• WHAT THE EXERCISE ASKS: Below this line is a set of entries; quote exactly the lines from the line that contains "Generate a Blender" to the line that contains "R = math.radians", both lines included.

• INPUT ROWS:
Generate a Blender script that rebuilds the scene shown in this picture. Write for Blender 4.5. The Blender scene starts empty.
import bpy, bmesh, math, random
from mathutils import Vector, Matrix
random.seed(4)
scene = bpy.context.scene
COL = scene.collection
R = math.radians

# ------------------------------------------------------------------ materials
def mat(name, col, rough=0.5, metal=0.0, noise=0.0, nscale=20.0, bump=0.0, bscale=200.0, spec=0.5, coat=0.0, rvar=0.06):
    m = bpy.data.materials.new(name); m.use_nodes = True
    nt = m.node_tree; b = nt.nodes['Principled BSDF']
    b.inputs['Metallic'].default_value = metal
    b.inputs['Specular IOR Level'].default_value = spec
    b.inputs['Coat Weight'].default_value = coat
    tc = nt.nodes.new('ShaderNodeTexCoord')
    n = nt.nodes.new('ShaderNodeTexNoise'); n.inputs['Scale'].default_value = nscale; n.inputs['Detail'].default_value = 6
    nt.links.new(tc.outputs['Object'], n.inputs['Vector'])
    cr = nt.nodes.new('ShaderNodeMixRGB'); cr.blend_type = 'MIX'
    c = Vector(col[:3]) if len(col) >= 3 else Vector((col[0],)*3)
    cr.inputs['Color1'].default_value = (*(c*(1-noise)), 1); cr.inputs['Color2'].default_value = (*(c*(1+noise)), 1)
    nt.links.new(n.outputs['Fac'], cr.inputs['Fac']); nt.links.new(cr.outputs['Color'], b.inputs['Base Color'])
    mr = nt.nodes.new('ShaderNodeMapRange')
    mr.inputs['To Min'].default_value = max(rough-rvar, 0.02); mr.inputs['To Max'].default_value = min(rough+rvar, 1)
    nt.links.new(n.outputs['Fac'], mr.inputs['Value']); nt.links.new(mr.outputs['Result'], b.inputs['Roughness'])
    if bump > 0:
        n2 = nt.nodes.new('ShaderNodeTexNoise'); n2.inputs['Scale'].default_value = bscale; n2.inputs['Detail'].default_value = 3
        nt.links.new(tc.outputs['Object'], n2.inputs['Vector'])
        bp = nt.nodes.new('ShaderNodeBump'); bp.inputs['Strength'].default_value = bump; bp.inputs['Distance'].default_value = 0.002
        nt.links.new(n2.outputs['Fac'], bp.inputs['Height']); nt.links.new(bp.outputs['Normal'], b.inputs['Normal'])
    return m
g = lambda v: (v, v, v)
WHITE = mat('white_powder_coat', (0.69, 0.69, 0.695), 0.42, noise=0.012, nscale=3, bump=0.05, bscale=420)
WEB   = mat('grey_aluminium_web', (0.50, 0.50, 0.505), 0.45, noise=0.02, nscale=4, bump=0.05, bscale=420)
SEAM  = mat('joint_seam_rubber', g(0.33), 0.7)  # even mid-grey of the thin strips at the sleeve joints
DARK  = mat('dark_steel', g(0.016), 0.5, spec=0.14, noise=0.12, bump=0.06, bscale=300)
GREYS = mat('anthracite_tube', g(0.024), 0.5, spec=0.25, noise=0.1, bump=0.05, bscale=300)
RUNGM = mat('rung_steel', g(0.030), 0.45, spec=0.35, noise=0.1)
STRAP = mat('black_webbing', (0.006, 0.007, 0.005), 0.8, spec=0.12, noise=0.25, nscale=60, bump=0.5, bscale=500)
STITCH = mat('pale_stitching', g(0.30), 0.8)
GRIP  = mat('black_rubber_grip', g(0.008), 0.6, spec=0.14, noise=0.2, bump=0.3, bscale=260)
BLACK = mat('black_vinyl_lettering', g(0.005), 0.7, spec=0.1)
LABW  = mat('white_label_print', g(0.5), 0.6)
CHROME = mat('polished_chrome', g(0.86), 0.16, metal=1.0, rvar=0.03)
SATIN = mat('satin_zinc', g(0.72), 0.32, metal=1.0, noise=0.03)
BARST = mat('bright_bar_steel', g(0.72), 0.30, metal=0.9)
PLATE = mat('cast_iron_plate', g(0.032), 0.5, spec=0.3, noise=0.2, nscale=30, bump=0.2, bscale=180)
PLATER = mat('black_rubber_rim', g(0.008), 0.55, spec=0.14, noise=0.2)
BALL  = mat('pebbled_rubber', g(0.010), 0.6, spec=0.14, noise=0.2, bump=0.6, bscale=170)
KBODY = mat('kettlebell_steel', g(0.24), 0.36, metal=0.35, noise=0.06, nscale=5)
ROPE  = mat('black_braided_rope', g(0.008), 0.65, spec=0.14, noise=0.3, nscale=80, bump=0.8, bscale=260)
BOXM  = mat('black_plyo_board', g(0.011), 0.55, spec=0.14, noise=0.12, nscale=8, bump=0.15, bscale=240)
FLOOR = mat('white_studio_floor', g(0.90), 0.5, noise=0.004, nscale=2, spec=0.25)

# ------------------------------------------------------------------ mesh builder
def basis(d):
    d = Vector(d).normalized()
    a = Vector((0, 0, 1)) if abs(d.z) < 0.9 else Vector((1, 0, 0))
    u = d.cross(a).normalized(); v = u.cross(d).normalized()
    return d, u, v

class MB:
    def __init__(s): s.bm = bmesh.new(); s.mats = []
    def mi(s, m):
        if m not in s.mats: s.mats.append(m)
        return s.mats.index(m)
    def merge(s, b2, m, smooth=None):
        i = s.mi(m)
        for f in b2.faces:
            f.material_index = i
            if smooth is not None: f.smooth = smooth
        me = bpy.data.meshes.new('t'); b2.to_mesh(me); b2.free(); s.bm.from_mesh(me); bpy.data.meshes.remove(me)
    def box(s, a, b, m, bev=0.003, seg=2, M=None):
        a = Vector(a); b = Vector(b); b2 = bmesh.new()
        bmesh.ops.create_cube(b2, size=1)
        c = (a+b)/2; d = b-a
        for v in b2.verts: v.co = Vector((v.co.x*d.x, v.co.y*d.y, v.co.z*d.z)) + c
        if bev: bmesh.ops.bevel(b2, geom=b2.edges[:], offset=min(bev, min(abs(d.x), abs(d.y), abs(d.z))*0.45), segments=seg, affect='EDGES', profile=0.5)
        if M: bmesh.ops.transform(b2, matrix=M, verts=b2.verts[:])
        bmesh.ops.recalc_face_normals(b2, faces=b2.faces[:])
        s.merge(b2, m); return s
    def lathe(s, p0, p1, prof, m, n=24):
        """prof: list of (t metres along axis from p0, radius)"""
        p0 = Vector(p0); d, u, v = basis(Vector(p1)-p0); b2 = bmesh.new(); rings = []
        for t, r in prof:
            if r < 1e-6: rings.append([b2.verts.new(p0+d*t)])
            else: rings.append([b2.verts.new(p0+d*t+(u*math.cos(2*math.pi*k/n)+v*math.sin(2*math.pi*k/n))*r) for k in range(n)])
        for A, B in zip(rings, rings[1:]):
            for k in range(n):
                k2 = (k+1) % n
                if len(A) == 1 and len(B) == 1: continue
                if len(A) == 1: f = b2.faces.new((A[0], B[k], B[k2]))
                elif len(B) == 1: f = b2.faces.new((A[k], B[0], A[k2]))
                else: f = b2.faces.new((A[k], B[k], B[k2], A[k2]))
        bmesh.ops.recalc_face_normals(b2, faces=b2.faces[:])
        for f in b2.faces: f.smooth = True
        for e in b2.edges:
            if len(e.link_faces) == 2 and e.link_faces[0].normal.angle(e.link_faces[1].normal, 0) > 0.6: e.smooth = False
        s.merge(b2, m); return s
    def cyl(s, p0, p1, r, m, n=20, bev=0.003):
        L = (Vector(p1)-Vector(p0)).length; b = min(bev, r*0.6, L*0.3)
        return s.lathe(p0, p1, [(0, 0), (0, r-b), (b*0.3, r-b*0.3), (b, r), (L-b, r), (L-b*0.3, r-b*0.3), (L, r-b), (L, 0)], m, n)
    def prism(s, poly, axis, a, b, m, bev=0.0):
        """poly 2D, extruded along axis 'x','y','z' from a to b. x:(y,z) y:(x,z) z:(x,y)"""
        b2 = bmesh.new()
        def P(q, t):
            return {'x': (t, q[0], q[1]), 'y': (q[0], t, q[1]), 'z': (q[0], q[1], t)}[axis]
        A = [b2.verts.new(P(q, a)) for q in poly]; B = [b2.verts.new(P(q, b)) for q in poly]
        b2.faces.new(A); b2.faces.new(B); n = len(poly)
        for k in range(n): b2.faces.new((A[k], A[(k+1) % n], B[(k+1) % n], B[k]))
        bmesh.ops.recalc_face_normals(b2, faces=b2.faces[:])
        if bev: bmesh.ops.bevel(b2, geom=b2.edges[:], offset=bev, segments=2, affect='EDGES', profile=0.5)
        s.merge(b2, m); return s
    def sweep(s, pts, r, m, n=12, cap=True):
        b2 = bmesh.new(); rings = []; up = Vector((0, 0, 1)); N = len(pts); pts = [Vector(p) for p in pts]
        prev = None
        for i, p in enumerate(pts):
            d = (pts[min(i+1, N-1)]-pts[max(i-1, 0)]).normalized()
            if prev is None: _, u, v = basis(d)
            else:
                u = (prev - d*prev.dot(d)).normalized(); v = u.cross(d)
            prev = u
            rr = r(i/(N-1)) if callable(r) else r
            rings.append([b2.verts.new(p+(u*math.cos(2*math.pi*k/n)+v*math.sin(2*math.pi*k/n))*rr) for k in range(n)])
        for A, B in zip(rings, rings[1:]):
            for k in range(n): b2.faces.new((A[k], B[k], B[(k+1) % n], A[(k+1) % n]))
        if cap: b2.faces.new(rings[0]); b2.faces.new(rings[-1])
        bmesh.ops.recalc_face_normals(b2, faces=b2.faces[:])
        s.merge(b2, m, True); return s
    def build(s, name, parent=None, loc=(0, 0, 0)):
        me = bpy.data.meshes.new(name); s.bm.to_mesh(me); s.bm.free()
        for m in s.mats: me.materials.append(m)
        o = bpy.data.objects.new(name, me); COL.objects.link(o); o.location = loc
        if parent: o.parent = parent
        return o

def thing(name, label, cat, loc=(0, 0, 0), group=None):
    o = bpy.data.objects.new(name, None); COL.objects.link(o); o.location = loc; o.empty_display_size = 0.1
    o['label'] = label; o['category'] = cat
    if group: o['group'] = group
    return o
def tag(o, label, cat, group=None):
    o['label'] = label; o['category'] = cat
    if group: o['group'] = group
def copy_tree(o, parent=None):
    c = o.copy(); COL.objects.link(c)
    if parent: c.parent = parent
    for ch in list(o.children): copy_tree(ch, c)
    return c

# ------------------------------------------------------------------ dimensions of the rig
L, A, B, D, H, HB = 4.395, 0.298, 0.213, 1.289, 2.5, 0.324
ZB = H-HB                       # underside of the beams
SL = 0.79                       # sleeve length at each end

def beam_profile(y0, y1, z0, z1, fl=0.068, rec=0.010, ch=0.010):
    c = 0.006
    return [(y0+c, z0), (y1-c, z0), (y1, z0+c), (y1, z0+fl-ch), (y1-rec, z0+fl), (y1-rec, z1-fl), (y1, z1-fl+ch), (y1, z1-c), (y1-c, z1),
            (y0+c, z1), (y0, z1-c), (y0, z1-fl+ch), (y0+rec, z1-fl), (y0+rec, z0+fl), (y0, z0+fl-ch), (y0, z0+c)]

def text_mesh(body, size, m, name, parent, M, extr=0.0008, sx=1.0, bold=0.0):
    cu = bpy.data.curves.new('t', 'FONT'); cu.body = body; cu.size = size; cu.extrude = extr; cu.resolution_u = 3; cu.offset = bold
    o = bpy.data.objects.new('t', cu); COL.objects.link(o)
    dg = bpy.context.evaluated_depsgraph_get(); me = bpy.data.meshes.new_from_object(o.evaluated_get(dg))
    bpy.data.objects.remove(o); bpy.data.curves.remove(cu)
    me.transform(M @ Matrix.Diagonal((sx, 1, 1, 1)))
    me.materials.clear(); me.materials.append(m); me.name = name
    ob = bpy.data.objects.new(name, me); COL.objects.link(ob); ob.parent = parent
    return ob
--
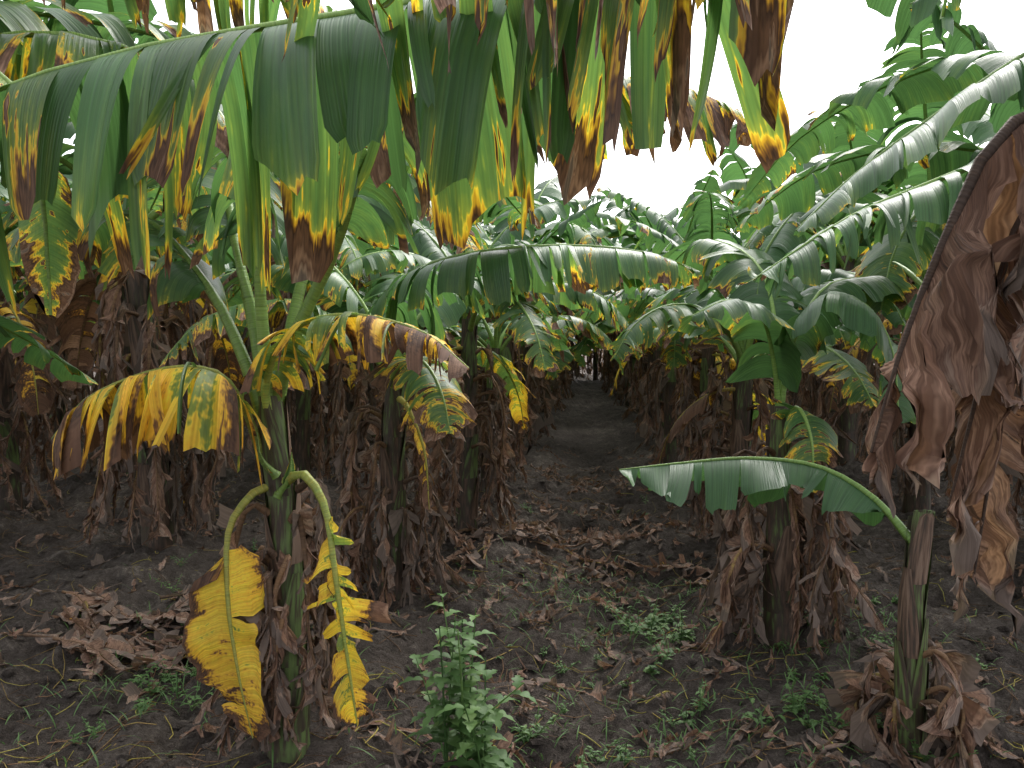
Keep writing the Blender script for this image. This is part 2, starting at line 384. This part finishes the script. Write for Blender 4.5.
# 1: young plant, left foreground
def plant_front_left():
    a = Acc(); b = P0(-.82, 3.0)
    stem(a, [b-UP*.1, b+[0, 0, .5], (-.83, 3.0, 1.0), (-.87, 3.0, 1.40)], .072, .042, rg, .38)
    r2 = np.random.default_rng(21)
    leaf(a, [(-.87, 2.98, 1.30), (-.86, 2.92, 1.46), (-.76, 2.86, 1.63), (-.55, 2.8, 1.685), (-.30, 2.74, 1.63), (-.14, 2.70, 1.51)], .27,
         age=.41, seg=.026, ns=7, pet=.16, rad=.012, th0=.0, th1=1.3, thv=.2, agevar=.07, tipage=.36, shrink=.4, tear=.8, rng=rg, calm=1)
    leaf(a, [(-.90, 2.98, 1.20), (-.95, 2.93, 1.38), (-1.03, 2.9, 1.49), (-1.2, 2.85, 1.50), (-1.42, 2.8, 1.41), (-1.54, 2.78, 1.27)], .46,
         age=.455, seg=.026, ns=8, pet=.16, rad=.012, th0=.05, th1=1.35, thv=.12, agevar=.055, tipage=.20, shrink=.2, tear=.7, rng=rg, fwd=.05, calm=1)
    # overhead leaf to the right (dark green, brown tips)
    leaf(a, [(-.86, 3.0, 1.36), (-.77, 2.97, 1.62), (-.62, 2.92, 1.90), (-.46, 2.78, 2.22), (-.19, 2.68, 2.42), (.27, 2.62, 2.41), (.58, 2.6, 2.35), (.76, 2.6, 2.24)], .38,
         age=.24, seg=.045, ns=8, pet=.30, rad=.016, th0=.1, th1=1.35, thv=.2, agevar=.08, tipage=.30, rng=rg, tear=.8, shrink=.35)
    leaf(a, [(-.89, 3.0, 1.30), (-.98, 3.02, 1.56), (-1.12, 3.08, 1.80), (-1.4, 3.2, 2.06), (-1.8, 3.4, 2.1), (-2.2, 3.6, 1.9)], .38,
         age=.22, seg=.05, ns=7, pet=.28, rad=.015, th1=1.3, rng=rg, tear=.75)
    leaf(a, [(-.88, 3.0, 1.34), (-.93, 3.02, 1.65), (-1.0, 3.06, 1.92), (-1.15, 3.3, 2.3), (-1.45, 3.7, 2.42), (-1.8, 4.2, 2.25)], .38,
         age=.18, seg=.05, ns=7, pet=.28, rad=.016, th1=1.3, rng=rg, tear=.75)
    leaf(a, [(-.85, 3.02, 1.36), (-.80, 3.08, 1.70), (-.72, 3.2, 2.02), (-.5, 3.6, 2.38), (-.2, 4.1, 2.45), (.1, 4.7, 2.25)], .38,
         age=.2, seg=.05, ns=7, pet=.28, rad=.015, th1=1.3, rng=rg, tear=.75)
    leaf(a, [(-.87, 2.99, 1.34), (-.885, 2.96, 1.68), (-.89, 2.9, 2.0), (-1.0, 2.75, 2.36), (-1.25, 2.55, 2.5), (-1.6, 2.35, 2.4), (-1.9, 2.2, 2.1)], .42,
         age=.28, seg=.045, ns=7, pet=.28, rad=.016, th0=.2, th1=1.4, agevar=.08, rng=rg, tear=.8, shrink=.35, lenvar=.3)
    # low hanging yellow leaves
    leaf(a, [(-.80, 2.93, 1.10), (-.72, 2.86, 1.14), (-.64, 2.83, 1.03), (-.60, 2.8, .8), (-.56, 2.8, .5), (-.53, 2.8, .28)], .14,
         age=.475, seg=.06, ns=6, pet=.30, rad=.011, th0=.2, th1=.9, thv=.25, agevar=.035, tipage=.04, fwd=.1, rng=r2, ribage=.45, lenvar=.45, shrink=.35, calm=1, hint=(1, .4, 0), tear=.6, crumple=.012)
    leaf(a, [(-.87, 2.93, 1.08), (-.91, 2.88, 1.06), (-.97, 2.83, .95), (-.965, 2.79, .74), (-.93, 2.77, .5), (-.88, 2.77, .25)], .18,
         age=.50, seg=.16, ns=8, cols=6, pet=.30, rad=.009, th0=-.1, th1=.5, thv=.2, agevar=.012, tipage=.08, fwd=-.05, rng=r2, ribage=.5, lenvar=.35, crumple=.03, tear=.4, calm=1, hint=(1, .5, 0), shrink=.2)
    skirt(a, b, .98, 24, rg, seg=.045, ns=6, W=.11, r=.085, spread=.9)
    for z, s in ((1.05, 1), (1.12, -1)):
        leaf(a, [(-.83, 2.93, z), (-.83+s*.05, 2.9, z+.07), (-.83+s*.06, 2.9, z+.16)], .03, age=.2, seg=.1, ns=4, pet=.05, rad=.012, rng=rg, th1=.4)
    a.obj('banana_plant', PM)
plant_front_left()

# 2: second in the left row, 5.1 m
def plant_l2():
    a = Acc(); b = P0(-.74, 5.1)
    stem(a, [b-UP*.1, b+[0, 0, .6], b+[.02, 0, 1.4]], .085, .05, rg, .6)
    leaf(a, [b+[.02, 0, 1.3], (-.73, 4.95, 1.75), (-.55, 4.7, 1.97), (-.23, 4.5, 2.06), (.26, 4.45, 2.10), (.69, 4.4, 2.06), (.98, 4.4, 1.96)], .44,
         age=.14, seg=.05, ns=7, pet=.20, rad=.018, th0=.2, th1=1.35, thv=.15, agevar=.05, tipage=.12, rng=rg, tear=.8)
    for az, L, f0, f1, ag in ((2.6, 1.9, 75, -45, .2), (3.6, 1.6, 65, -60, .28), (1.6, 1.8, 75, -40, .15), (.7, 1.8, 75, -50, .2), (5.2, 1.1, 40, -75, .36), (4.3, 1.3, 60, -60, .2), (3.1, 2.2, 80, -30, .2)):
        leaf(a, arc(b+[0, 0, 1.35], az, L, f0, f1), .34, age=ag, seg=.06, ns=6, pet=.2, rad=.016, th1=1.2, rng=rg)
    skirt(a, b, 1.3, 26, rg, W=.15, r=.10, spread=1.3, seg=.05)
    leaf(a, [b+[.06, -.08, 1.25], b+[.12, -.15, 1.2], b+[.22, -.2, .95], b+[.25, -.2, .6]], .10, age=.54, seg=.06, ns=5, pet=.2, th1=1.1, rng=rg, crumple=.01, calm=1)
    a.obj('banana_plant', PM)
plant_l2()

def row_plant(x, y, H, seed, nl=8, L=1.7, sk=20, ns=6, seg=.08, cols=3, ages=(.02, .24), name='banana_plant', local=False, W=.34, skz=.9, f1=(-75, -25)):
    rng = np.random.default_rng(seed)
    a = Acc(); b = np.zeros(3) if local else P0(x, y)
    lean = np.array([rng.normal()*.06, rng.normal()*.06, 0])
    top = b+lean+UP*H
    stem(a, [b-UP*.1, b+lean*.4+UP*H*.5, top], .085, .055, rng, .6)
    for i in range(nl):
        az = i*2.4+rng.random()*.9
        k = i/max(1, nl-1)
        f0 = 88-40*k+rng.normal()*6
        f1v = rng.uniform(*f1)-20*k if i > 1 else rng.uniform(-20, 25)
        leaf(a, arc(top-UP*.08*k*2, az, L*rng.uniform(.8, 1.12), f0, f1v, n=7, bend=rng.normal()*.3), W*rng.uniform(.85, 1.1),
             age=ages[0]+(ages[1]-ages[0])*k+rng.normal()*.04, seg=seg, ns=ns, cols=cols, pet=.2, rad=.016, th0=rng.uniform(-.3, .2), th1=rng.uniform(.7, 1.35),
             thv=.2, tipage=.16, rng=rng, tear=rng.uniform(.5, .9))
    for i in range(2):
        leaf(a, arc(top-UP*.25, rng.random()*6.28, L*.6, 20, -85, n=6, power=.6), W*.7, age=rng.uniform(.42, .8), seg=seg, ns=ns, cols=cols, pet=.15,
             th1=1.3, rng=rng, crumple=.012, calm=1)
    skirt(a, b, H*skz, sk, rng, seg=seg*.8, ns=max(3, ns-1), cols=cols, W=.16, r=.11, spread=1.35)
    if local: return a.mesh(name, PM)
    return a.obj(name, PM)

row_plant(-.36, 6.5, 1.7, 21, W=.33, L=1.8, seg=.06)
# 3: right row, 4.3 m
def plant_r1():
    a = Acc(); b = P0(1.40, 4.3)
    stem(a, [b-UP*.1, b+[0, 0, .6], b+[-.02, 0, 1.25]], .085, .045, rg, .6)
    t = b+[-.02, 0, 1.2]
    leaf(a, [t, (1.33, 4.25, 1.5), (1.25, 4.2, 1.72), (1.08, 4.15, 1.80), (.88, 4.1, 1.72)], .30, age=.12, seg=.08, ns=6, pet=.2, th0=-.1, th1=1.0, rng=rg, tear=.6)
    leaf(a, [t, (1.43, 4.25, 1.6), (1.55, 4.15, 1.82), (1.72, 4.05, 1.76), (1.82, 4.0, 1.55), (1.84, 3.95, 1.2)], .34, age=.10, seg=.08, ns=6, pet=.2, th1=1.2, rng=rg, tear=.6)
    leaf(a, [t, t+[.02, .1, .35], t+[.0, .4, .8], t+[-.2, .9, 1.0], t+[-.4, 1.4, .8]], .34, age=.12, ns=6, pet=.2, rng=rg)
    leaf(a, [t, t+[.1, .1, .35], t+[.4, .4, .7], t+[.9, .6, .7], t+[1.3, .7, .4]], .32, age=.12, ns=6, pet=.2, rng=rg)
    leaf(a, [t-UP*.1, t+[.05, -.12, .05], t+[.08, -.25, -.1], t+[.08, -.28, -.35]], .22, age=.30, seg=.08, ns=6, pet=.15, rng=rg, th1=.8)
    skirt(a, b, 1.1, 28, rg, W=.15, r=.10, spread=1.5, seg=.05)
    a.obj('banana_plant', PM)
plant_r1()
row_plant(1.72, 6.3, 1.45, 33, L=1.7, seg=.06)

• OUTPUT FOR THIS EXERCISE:
Generate a Blender script that rebuilds the scene shown in this picture. Write for Blender 4.5. The Blender scene starts empty.
import bpy, bmesh, math, random
from mathutils import Vector, Matrix
random.seed(4)
scene = bpy.context.scene
COL = scene.collection
R = math.radians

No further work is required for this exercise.